A jak będzie teraz? Czy afera taśmowa też obali rząd? Nie inaczej! Przecież politycy wyciągnęli wnioski z Rywingate, są wyczuleni na wszelkie przejawy niegospodarności, nepotyzmu, potrafią reagować błyskawicznie! I rzeczywiście: już po dwóch dniach pożegnaliśmy ministra rolnictwa. Czapki z głów, bo przecież twardych dowodów nie było. Taśmy Serafina i Łukasika to tylko poszlaki. Państwo zdało egzamin, tarcza antykorupcyjna działa razem ze standardami europejskimi, którymi tak jesteśmy zauroczeni.

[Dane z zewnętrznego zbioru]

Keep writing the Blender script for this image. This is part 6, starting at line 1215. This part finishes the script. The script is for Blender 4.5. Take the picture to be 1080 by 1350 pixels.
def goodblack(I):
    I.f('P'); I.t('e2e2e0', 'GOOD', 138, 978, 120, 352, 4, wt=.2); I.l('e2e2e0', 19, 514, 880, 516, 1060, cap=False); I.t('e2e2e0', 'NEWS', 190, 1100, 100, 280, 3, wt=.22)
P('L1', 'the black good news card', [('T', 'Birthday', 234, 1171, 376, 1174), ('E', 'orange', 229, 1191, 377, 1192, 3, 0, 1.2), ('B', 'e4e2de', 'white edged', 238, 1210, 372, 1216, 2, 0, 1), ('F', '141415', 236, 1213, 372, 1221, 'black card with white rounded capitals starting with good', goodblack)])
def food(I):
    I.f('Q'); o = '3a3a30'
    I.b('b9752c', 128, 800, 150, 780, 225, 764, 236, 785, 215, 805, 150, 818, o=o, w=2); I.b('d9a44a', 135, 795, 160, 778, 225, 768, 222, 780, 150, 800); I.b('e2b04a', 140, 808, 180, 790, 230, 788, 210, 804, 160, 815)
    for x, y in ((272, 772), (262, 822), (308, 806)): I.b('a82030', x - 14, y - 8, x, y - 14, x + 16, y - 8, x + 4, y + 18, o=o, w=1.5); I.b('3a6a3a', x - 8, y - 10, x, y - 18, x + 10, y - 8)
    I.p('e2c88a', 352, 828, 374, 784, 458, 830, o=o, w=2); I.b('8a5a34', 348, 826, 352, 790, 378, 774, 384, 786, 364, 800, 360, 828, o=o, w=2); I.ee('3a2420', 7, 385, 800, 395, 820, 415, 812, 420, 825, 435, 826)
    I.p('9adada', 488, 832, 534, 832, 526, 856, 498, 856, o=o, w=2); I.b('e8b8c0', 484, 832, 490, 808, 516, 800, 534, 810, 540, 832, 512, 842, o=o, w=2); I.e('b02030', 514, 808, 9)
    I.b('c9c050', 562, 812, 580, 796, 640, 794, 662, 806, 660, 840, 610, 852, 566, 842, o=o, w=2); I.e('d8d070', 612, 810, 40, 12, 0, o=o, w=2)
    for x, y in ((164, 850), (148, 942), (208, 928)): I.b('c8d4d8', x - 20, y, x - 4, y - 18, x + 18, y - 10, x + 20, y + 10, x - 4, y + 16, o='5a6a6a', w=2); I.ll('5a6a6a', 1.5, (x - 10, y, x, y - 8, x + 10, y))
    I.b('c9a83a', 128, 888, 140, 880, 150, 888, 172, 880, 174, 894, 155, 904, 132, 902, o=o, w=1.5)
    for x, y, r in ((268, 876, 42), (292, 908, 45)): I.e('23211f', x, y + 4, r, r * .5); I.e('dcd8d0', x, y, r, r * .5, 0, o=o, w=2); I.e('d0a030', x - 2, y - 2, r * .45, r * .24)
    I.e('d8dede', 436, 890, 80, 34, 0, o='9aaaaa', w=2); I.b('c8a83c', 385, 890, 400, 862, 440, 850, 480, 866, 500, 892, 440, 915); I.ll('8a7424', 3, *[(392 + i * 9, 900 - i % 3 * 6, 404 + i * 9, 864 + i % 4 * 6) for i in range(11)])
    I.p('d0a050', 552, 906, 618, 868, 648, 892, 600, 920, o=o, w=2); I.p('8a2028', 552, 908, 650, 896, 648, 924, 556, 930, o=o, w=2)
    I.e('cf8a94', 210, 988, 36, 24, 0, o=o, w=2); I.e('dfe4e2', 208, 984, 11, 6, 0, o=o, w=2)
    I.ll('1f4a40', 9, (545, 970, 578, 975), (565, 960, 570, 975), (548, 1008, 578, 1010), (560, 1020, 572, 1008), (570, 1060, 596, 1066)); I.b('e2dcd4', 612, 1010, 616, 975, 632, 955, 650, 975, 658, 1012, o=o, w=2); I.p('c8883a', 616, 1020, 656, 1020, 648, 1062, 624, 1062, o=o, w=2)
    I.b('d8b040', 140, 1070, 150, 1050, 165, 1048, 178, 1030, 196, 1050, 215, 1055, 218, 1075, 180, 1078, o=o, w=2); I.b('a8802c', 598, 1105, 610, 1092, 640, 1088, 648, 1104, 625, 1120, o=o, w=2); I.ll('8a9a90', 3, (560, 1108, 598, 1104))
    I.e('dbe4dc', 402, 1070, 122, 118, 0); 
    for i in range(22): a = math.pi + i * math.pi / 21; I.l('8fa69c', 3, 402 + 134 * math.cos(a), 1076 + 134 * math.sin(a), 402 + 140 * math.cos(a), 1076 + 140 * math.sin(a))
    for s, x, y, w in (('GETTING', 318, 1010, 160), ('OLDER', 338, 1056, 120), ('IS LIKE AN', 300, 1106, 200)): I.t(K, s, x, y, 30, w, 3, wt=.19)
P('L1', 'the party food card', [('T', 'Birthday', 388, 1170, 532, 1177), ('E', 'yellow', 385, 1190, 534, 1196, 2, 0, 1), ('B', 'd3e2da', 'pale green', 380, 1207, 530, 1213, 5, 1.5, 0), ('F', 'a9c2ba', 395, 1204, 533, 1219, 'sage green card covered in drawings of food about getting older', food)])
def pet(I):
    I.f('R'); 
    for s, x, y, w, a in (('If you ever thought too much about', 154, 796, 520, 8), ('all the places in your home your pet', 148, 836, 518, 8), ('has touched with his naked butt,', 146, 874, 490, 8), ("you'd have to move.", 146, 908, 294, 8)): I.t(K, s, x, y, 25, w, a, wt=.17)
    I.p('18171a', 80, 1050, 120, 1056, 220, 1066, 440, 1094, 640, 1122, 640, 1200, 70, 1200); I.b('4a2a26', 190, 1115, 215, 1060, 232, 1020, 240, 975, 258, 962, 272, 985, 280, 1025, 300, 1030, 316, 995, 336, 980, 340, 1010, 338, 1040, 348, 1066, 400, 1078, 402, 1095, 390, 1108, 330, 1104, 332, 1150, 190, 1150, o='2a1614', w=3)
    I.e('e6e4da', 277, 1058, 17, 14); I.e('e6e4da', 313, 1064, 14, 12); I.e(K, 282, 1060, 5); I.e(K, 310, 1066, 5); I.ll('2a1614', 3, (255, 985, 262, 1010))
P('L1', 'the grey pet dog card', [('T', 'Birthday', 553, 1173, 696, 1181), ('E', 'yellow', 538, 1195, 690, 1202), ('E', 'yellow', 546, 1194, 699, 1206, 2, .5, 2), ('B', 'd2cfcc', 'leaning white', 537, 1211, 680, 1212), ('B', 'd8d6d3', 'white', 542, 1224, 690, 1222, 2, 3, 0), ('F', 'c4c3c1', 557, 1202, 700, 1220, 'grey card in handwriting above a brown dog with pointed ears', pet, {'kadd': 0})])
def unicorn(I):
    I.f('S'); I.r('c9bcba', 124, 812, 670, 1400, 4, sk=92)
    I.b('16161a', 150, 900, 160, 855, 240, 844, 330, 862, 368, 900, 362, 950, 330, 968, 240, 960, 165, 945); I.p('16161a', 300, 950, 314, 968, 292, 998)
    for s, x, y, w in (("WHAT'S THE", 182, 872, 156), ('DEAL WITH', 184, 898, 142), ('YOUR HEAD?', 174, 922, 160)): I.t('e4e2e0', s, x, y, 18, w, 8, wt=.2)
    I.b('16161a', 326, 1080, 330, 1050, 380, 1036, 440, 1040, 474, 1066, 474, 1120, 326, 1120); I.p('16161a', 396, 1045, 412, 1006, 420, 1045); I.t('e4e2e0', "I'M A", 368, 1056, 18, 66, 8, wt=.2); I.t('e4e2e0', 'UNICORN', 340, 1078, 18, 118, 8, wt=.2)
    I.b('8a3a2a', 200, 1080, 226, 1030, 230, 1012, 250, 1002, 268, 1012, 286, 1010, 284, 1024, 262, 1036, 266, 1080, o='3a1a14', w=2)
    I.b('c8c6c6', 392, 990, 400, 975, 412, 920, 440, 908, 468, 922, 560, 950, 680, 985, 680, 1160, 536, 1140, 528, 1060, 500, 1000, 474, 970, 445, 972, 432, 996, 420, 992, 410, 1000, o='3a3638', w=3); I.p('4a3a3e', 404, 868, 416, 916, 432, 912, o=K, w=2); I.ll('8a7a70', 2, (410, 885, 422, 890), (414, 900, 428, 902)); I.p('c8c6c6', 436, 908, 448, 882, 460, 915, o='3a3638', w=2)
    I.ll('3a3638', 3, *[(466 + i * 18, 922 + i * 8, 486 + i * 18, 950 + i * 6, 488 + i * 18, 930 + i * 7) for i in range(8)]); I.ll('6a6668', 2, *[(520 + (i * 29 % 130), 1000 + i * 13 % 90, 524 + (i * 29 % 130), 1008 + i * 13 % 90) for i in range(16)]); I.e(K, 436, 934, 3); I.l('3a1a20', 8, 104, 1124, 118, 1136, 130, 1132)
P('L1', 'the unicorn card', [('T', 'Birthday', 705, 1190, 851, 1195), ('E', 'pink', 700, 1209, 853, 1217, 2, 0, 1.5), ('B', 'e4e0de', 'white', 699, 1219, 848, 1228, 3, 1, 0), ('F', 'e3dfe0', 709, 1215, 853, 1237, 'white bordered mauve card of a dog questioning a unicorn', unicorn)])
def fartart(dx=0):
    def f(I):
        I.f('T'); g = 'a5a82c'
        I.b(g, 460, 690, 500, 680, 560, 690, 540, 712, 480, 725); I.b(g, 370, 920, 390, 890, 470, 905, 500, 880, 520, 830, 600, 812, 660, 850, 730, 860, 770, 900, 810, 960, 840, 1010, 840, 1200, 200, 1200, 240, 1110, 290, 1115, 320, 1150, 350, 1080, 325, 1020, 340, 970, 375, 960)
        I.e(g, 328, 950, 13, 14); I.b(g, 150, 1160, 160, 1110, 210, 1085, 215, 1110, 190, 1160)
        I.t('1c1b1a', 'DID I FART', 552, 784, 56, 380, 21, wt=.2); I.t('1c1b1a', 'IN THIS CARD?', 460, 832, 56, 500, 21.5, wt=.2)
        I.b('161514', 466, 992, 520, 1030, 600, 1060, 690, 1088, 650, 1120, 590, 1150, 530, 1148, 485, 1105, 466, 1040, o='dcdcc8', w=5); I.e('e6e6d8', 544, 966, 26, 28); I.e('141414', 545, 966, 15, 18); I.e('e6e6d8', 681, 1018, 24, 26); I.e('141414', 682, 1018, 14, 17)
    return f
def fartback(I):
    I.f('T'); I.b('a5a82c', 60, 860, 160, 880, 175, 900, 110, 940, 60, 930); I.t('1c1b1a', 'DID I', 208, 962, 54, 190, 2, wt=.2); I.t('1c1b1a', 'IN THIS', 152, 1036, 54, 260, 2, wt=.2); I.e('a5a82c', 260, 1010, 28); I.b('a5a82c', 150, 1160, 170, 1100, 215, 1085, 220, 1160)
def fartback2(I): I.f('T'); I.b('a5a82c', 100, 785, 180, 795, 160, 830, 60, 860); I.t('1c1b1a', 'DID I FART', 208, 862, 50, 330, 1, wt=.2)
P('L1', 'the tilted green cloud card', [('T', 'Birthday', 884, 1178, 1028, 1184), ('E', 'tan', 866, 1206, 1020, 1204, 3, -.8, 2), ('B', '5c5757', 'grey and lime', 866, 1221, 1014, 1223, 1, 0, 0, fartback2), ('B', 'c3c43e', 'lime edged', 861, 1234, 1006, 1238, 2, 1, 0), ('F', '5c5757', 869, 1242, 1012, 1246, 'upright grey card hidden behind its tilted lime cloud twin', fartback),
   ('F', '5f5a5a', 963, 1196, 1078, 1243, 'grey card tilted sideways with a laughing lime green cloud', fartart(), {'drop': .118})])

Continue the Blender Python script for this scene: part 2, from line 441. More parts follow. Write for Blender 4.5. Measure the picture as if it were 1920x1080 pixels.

Ale dość tego mydlenia oczu. Już teraz widać, że na dymisji Sawickiego się skończy. Że rząd miłości przetrwa, by dalej ciągnąć nas w przepaść. Że żadnej komisji śledczej nie będzie. Żadnej nowej grupy trzymającej władzę. Pawlak - niewinny. Tusk, choć jest szefem wszystkich szefów - tym bardziej. Najwyżej pokazowo usunie się kilka pasożytów, które żywią się państwową (czyli naszą) kasą. Reszta zostanie po staremu. Wyprowadzanie pieniędzy publicznych, prywata, kumoterstwo, synekury. Bo czołowi platformersi razem z niezastąpionym Niesiołowskim ustalili, że żadnej afery taśmowej nie było. Tak jak nie było hazardowej. Nie było Mira, Zbycha, Rycha, Grzecha
A wszystkiemu znów winny jest PiS. Bo "on pierwszy nagrywał ukrytą kamerą i to niestety przełożyło się na działaczy PSL-u" - jak radośnie stwierdził Stanisław Żelichowski. Ten sam, którego syn wyciąga miesięcznie z jednej ze spółek podległych Ministerstwu Rolnictwa 9 tys. zł. No tak, Kaczyński nie ma dzieci. Gdyby miał...
Tym bardziej to wszystko żałosne, że - jak czytamy - mimo Euro gospodarka mocno hamuje, produkcja spada, bezrobocie rośnie, tak jak zadłużenie państwa, którego nie jest w stanie przykryć kreatywna księgowość ministra Jana Vincenta
Ale wracając do Rywingate. Przynajmniej w jednym ta obecna, nieistniejąca afera jest do niej podobna. Tak jak 10 lat temu premier Miller, tak dziś premier Tusk miał wiedzieć o taśmach wcześniej, a sprawa została wstrzymana, żeby "odpalić" ją po Euro. A jeśli ktoś nie wierzy byłemu szefowi CBA Kamińskiemu, niech zaufa dziennikarzowi Sekielskiemu.
Przed dymisją minister Sawicki powiedział: "O siebie jestem spokojny". Przekonywał oczywiście o swojej uczciwości, a nie o tym, że miękko wyląduje w jakiejś spółce Skarbu Państwa. Tak jak minister Grad, który po tym, jak "uratował" polskie stocznie, został rzucony na odcinek energii jądrowej. Dlatego możemy być spokojni, że żadna elektrownia atomowa w Polsce nie powstanie. A na razie, zamiast wstrząsu politycznego, mamy trąby powietrzne. I trąbienie Millera o nagannych praktykach pod rządami Tuska.